2.      Pemikiran Kalam Hassan Hanafi
a.      Kritik Terhadap Teologi Tradisional
            Dalam gagasannya tentang  rekonstruksi teologi tradisional Hanafi menegaskan perlu mengubah orientasi perangkat konseptual system kepercayaan (teologi) sesuai dengan perubahan kontek politik yang terjadi. Teologi tradisional, menurut Hanafi lahir dalam kontek sejarah ketika inti keislaman sisitem kepercayaan, yakni transendensi Tuhan, diserang oleh wakil-wakil dari sekte-sekte dan budaya lama. Teologi itu dimaksudkan untuk mempertahankan doktrin utama dan untuk memelihara kemurniaannya. Sementara itu, konteks sosial-politik sekarang sudah berubah. Islam mengalami berbagai kekalahan di berbagai medan pertempuran sepanjang periode kolonialisme.
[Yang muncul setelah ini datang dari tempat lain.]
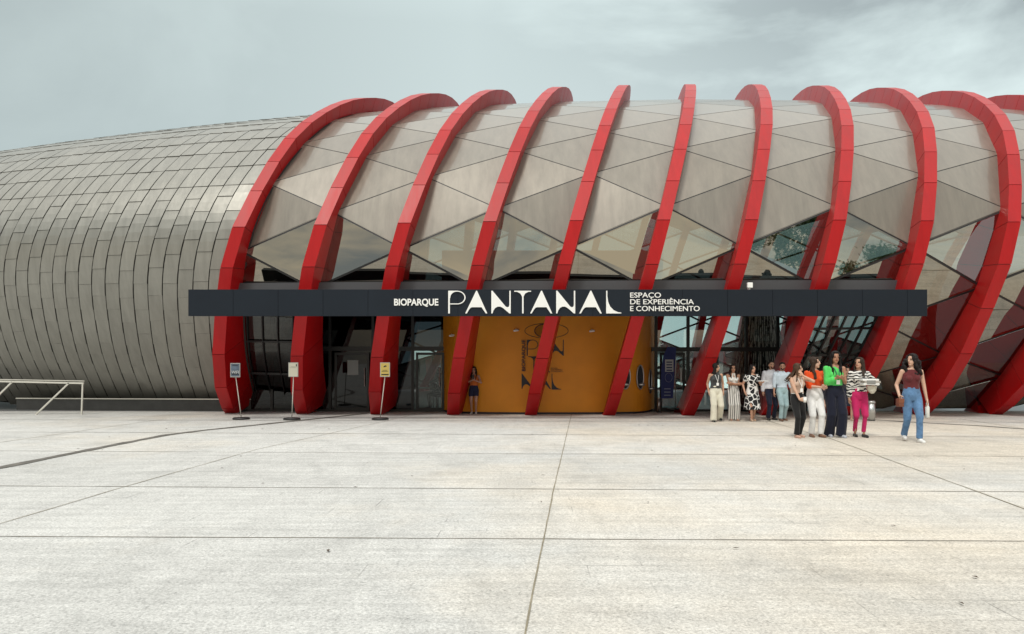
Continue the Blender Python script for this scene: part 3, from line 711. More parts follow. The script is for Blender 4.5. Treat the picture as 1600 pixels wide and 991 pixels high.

Oleh karena itu, kerangka konseptual masa-masa permulaan yang berasal dari kebudayaan klasik harus diubah menjadi kerangka konseptual baru yang berasal dari kebudayaan modern.
            Selanjutnya, Hanafi memandang bahwa teologi bukanlah pemikiran murni yang hadir dalam kehampaan kesejarahan, melainkan merefleksikan konflik-konflik sosial-politik. Oleh karena itu, kritik teologi merupakan tindakan yang sah dan dibenarkan. Sebagai produk pemikiran manusia, teologi terbuka untuk kritik. Menurut Hanafi, teologi sesungguhnya bukan lmu tentang Tuhan, yang secara etimologi berasal dari kata teos dan logos, melainkan ilmu tentang kata (ilm al-kalam).
            Teologi bukan merupakan ilmu tentang tuhan karena tuhan tidak tunduk pada ilmu. Tuhan mengungkapkan diri dalam sabdanya yang berupa wahyu. Ilmu kata adalah ilmu tafsir yaitu hermeneutik. Yang merupakan ilmu tentang analisis percakapan (discourse analysis), bukan hanya dari segi bentuk-bentuk murni ucapan, melainkan dari segi konteksnya yaitu pengertian yang merujuk pada dunia. Wahyu sebagai manifestasi kemauan tuhan, yaitu sabda yang dikirim kepada manusia yang mempunyai muatan-muatan kemanusiaan.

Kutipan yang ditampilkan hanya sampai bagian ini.